(Dataset rows)
____
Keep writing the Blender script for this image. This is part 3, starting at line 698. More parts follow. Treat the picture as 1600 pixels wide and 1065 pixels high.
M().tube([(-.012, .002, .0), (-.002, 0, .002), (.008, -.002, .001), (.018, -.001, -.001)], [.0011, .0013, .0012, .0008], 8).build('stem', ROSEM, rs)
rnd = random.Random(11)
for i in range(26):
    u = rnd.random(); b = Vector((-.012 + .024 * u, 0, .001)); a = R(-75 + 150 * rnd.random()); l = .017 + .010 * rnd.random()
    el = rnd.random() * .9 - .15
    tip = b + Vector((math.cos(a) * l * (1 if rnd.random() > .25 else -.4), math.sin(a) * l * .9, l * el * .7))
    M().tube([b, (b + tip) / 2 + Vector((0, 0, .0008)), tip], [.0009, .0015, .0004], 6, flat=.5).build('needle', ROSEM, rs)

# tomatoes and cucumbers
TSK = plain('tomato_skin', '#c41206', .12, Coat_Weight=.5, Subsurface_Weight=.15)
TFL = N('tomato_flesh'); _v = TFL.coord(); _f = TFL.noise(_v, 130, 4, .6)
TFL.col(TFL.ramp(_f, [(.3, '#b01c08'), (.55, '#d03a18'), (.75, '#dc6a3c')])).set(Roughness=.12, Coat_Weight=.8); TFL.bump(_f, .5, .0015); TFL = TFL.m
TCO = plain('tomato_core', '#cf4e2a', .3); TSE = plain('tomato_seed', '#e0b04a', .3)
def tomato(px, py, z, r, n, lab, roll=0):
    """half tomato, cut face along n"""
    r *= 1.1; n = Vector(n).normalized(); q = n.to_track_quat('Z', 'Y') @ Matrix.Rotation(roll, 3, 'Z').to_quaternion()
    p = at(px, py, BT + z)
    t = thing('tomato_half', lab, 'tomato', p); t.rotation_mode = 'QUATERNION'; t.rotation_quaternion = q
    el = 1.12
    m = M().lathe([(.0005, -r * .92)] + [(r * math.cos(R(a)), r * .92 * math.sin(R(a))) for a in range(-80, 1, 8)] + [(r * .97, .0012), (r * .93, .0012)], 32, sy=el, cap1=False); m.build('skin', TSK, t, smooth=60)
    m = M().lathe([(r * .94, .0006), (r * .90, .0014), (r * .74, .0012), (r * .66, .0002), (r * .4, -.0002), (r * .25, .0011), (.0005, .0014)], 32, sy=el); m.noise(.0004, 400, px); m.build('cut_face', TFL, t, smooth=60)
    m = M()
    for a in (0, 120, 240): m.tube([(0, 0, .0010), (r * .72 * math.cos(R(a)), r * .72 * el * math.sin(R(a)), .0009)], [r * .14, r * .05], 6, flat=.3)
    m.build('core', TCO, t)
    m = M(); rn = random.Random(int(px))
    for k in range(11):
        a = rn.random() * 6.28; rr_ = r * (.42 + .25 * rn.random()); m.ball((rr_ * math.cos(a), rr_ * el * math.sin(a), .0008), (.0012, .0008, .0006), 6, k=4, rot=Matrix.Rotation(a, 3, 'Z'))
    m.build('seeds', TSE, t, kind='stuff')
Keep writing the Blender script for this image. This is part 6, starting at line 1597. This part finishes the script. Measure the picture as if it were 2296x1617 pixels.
____
* **EXERCISE DIRECTIONS**:
The required answer is a single number: the count of lines in the entries that hold the string "part".

* **PROBLEM SOLUTION**:
2